Informations / Taxation des offrandes / English Language

Communiqué of March 6, 2002

On February 28, 2002 the Appellate Court of Versailles rendered a judgement that we were keenly awaiting.

The court made its ruling in the litigation opposing Association of "Jehovah's Witnesses" and the Hauts-de-Seine Internal Revenue Department.

The Internal Revenue Department undertook a colossal tax adjustment to impose a 60% tax on donations made by our faithful brothers during a four-year period.

The Appellate Court of Versailles confirmed the position of the tax authorities who, in the case in point, used the new article in the General Tax Code adopted by the financial law on December 30, 1991, which became Article 757-2 of the CGI. In the terms of this article, the disclosure to the tax authorities of a manual gift leads to the collection of a 60% tax as registration fee. According to the Court of Versailles, this taxation would apply "to all persons, both physical and juristic (...), including associations". This interpretation appears contrary to the will of the legislator, who obviously had not conceived this new arrangement as a means to levy taxes on manual gifts to associations. In this matter, the parliamentary deliberations are revealing. In its decision, the Court of Versailles goes as far as to recognize "that manual gifts are not (...) taxable, that there is no obligation to declare manual gifts" (p. 11 of the judgement). In fact, the law of July 23, 1987 confirms the possibility of all registered associations to freely receive manual gifts (Article 6 of the law of July 1, 1901).

Bringing the deliberations back to the simple interpretation of Article 757-2 of the CGI, the Court brought out that "the only question that can be asked is that of determining if the taxpayer disclosed the donations, in the sense of Article 757, paragraph 2, when the accounts were presented to the requesting authorities" (p. 11 of the judgement).

In short, the deliberations were purely technical, with the Court making its decision based on the point that "the presentation by the association, in harmony with legal obligation, of its accounts records, (...) is equivalent to revealing in the sense of Article 757, paragraph 2".

The Association of "Jehovah's Witnesses" has, therefore, been taxed for voluntary donations from its members during a four-year period, not because of their being taxable, but because they were carefully recorded by the association. For the Court, "what motivated the taxation is, therefore, not the gift itself but rather the disclosure of it by the donator." (p. 11 of the judgement).

This interpretation will have serious repercussions for associations as a whole who receive manual gifts and who record them. Perfectly aware of the consequences of its decision, the Appellate Court of Versailles, as if excusing itself, affirms: "it is not the prerogative of the judge to reform or modify the law, no matter how inadequate it may be." (p. 13 of the judgement).

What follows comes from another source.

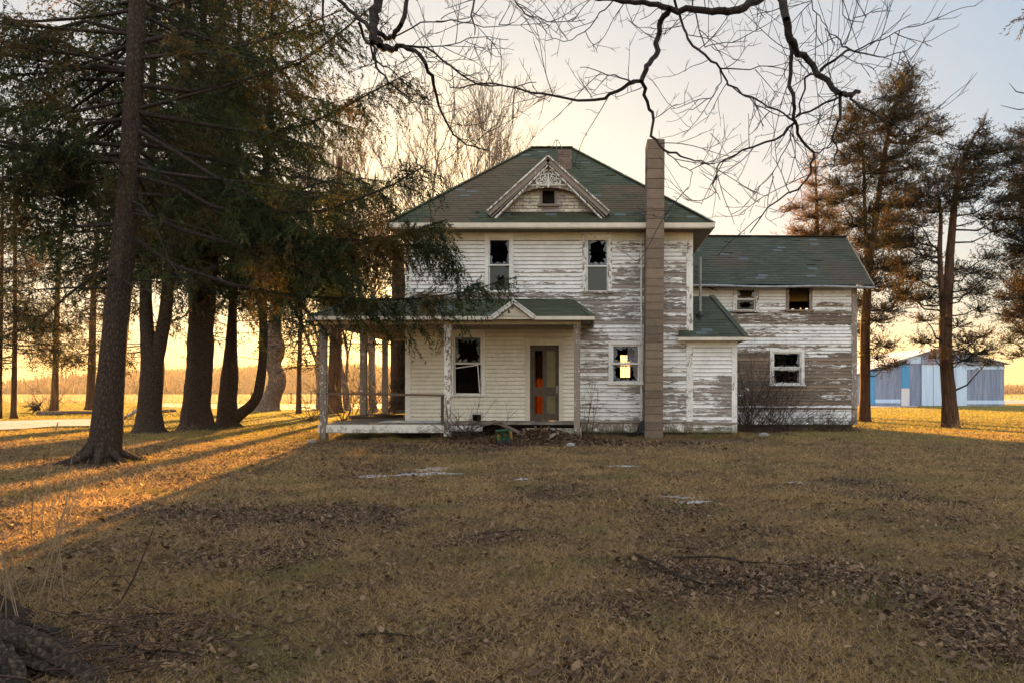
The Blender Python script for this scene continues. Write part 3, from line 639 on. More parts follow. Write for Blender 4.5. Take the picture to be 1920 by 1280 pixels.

In this way, on February 8, 2002, a new tax was consecrated. From now on manual gifts, or using the terminology of the Appellate Court of Versailles, the "resources of the generosity of members who are benefactors" are taxable at the rate of 60% if they are recorded in the accounts records of an association.

However, the motivation of the taxation will depend on the attitude of the Internal Revenue Department who could decide to audit this or that association. In the future, those who have the misfortune of being audited and who have recorded the donations from their "members who are benefactors" will not be able to escape this tax.

No doubt about it, such an interpretation, constituting a legal precedent, should be judged as "inadequate".